§ **Raw data**
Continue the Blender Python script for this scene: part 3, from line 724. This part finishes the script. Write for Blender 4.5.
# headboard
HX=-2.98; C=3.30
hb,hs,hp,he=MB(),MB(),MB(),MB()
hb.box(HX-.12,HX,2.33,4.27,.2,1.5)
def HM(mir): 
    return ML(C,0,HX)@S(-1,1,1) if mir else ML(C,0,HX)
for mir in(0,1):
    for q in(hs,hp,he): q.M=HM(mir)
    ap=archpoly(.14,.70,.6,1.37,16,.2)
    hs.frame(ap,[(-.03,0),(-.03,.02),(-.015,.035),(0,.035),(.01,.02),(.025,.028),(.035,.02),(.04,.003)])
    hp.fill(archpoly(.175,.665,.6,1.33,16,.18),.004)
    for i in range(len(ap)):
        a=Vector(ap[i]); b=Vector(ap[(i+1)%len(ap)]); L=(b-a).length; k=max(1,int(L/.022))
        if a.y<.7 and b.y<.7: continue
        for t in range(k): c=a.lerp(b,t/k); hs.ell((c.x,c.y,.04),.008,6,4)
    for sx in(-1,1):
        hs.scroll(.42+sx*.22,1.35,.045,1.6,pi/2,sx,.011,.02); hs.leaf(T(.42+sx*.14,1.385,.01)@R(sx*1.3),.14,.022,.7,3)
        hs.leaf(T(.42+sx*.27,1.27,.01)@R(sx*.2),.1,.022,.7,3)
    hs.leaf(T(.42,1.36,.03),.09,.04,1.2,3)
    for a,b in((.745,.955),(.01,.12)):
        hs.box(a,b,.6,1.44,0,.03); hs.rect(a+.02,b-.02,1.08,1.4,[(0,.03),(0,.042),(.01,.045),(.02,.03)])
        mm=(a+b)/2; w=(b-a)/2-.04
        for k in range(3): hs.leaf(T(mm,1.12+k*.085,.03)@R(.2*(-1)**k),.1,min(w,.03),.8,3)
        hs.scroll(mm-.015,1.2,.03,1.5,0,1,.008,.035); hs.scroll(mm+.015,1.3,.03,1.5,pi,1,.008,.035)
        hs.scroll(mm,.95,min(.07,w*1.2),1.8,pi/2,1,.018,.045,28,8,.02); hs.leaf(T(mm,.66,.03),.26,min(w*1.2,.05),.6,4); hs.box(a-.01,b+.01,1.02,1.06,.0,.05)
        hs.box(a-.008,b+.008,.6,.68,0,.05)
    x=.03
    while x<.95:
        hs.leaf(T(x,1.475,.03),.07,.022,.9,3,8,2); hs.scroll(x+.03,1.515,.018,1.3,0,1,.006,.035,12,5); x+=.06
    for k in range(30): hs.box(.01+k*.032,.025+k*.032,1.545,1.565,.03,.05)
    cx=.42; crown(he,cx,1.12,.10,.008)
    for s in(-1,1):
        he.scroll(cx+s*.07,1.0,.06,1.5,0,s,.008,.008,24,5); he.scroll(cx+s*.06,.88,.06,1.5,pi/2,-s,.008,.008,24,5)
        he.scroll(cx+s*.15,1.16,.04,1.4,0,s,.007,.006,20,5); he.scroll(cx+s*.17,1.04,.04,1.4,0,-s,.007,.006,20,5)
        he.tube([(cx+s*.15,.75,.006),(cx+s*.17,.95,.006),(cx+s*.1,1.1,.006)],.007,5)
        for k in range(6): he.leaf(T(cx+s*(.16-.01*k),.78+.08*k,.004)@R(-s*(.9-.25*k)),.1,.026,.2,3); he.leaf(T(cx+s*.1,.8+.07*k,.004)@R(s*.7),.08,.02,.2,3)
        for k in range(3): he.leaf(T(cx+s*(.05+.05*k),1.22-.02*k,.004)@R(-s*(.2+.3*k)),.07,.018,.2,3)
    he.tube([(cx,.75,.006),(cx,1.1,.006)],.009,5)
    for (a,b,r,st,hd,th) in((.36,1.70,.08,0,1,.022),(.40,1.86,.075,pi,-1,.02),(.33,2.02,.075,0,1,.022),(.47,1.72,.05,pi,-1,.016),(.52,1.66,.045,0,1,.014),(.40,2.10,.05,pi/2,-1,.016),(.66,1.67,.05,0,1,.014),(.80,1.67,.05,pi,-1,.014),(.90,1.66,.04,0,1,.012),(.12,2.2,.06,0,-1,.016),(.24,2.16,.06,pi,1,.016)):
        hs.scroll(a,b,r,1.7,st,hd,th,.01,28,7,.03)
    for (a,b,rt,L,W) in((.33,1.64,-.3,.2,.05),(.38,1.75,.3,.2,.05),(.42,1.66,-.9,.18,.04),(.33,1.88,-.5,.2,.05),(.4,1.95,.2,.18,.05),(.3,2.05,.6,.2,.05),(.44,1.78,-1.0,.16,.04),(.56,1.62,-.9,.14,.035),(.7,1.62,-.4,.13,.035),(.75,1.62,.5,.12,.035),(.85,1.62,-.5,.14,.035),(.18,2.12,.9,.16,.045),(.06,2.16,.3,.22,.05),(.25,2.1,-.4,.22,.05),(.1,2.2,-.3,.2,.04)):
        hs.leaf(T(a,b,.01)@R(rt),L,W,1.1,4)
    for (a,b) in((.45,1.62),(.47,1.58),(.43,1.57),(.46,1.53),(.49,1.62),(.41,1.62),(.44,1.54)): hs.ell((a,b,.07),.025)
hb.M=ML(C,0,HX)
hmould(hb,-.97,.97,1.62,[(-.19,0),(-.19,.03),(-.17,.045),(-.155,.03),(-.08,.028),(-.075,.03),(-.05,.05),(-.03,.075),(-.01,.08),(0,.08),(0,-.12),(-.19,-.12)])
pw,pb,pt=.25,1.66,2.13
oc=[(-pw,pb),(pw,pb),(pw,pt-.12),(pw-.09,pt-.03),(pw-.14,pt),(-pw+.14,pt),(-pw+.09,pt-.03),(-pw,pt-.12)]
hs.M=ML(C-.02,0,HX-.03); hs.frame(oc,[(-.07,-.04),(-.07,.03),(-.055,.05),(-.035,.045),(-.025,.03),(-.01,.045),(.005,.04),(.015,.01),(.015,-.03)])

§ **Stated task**
Give the listing above again, word for word.

§ **The solution**
Continue the Blender Python script for this scene: part 3, from line 724. This part finishes the script. Write for Blender 4.5.
# headboard
HX=-2.98; C=3.30
hb,hs,hp,he=MB(),MB(),MB(),MB()
hb.box(HX-.12,HX,2.33,4.27,.2,1.5)
def HM(mir): 
    return ML(C,0,HX)@S(-1,1,1) if mir else ML(C,0,HX)
for mir in(0,1):
    for q in(hs,hp,he): q.M=HM(mir)
    ap=archpoly(.14,.70,.6,1.37,16,.2)
    hs.frame(ap,[(-.03,0),(-.03,.02),(-.015,.035),(0,.035),(.01,.02),(.025,.028),(.035,.02),(.04,.003)])
    hp.fill(archpoly(.175,.665,.6,1.33,16,.18),.004)
    for i in range(len(ap)):
        a=Vector(ap[i]); b=Vector(ap[(i+1)%len(ap)]); L=(b-a).length; k=max(1,int(L/.022))
        if a.y<.7 and b.y<.7: continue
        for t in range(k): c=a.lerp(b,t/k); hs.ell((c.x,c.y,.04),.008,6,4)
    for sx in(-1,1):
        hs.scroll(.42+sx*.22,1.35,.045,1.6,pi/2,sx,.011,.02); hs.leaf(T(.42+sx*.14,1.385,.01)@R(sx*1.3),.14,.022,.7,3)
        hs.leaf(T(.42+sx*.27,1.27,.01)@R(sx*.2),.1,.022,.7,3)
    hs.leaf(T(.42,1.36,.03),.09,.04,1.2,3)
    for a,b in((.745,.955),(.01,.12)):
        hs.box(a,b,.6,1.44,0,.03); hs.rect(a+.02,b-.02,1.08,1.4,[(0,.03),(0,.042),(.01,.045),(.02,.03)])
        mm=(a+b)/2; w=(b-a)/2-.04
        for k in range(3): hs.leaf(T(mm,1.12+k*.085,.03)@R(.2*(-1)**k),.1,min(w,.03),.8,3)
        hs.scroll(mm-.015,1.2,.03,1.5,0,1,.008,.035); hs.scroll(mm+.015,1.3,.03,1.5,pi,1,.008,.035)
        hs.scroll(mm,.95,min(.07,w*1.2),1.8,pi/2,1,.018,.045,28,8,.02); hs.leaf(T(mm,.66,.03),.26,min(w*1.2,.05),.6,4); hs.box(a-.01,b+.01,1.02,1.06,.0,.05)
        hs.box(a-.008,b+.008,.6,.68,0,.05)
    x=.03
    while x<.95:
        hs.leaf(T(x,1.475,.03),.07,.022,.9,3,8,2); hs.scroll(x+.03,1.515,.018,1.3,0,1,.006,.035,12,5); x+=.06
    for k in range(30): hs.box(.01+k*.032,.025+k*.032,1.545,1.565,.03,.05)
    cx=.42; crown(he,cx,1.12,.10,.008)
    for s in(-1,1):
        he.scroll(cx+s*.07,1.0,.06,1.5,0,s,.008,.008,24,5); he.scroll(cx+s*.06,.88,.06,1.5,pi/2,-s,.008,.008,24,5)
        he.scroll(cx+s*.15,1.16,.04,1.4,0,s,.007,.006,20,5); he.scroll(cx+s*.17,1.04,.04,1.4,0,-s,.007,.006,20,5)
        he.tube([(cx+s*.15,.75,.006),(cx+s*.17,.95,.006),(cx+s*.1,1.1,.006)],.007,5)
        for k in range(6): he.leaf(T(cx+s*(.16-.01*k),.78+.08*k,.004)@R(-s*(.9-.25*k)),.1,.026,.2,3); he.leaf(T(cx+s*.1,.8+.07*k,.004)@R(s*.7),.08,.02,.2,3)
        for k in range(3): he.leaf(T(cx+s*(.05+.05*k),1.22-.02*k,.004)@R(-s*(.2+.3*k)),.07,.018,.2,3)
    he.tube([(cx,.75,.006),(cx,1.1,.006)],.009,5)
    for (a,b,r,st,hd,th) in((.36,1.70,.08,0,1,.022),(.40,1.86,.075,pi,-1,.02),(.33,2.02,.075,0,1,.022),(.47,1.72,.05,pi,-1,.016),(.52,1.66,.045,0,1,.014),(.40,2.10,.05,pi/2,-1,.016),(.66,1.67,.05,0,1,.014),(.80,1.67,.05,pi,-1,.014),(.90,1.66,.04,0,1,.012),(.12,2.2,.06,0,-1,.016),(.24,2.16,.06,pi,1,.016)):
        hs.scroll(a,b,r,1.7,st,hd,th,.01,28,7,.03)
    for (a,b,rt,L,W) in((.33,1.64,-.3,.2,.05),(.38,1.75,.3,.2,.05),(.42,1.66,-.9,.18,.04),(.33,1.88,-.5,.2,.05),(.4,1.95,.2,.18,.05),(.3,2.05,.6,.2,.05),(.44,1.78,-1.0,.16,.04),(.56,1.62,-.9,.14,.035),(.7,1.62,-.4,.13,.035),(.75,1.62,.5,.12,.035),(.85,1.62,-.5,.14,.035),(.18,2.12,.9,.16,.045),(.06,2.16,.3,.22,.05),(.25,2.1,-.4,.22,.05),(.1,2.2,-.3,.2,.04)):
        hs.leaf(T(a,b,.01)@R(rt),L,W,1.1,4)
    for (a,b) in((.45,1.62),(.47,1.58),(.43,1.57),(.46,1.53),(.49,1.62),(.41,1.62),(.44,1.54)): hs.ell((a,b,.07),.025)
hb.M=ML(C,0,HX)
hmould(hb,-.97,.97,1.62,[(-.19,0),(-.19,.03),(-.17,.045),(-.155,.03),(-.08,.028),(-.075,.03),(-.05,.05),(-.03,.075),(-.01,.08),(0,.08),(0,-.12),(-.19,-.12)])
pw,pb,pt=.25,1.66,2.13
oc=[(-pw,pb),(pw,pb),(pw,pt-.12),(pw-.09,pt-.03),(pw-.14,pt),(-pw+.14,pt),(-pw+.09,pt-.03),(-pw,pt-.12)]
hs.M=ML(C-.02,0,HX-.03); hs.frame(oc,[(-.07,-.04),(-.07,.03),(-.055,.05),(-.035,.045),(-.025,.03),(-.01,.045),(.005,.04),(.015,.01),(.015,-.03)])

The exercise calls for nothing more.